New laws have been passed by the Commonwealth Government making changes to the Corporations Act to tackle illegal phoenix activity.
These laws affect not only directors of companies involved in illegal phoenixing activity, but also their advisers.
If you advise companies or their officers you need to be aware of these provisions. If your advice touches upon the disposal of assets of a distressed company or company restructuring, it is imperative that you understand these provisions.
What is Phoenixing?
Phoenixing activity involves the transfer or sale of assets of a company, often at an undervalue to another related entity (usually owned and controlled by the same persons), leaving only the liabilities in the vendor entity.
What Do the New Laws Do?
The new laws:
- Prohibit a Creditor Defeating Dispositions (CDD) of company property and allow liquidators to recover such property.
- Create civil penalties and criminal offences to penalise those who engage in such dispositions.
- Target not only company directors but also professional advisers.
What is a CDD?
A CDD is a disposition of company property for less than its market value (or best reasonably available price) that has the effect of preventing, hindering, or significantly delaying the property becoming available to meet the demands of the company’s creditors in a winding up.
How Are Advisers Caught?
The prohibition in respect of an adviser’s conduct arises when he/she engages in conduct of procuring, inciting, inducing or encouraging the making by a company of a CDD.

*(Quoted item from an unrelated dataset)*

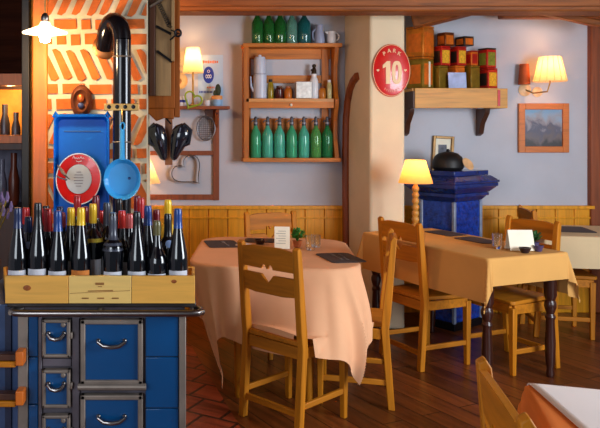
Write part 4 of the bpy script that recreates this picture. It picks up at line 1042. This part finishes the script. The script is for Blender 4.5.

Note the concepts of encouragement and incitement are broad concepts, capable of catching a wide range of conduct.
Obviously, these new anti-phoenixing provisions take an adviser’s liability beyond the accessorial liability found in section 79 of the Corporations Act. That provision (entitled Involvement in contraventions) is principally concerned with active participation (such as aiding, abetting, inducing, conspiring, counselling). There is no reference to either encouragement or incitement in section 79.
Civil and Criminal Liability
Advisers may be both criminally liable and liable on a civil basis.
Civil liability will arise when the adviser knew or ought to have known that the result would have been a CDD.
Criminal liability arises when the adviser is reckless as to the result of their conduct
Advisers are exposed to the following criminal penalties:
- Individual – Up to 10 years imprisonment and/or a fine of $945,000 or 3 times the benefit obtained.
- Company – A fine of 9,450,000 or 3 times the benefit obtained or 10% of the annual turnover of the company.
Legitimate Restructuring
Not all phoenixing activity is illegal. A legitimate business rescue conducted within the confines of the law and with the directors/officers acting bona fide is not illegal.
Conclusion
In view of the personal liability imposed upon advisers by these new provisions and the serious civil and criminal consequences for a breach, accountants, lawyers, insolvency practitioners and indeed all advisers should be made aware of the requirements of these new provisions and of the serious consequences for them of a breach.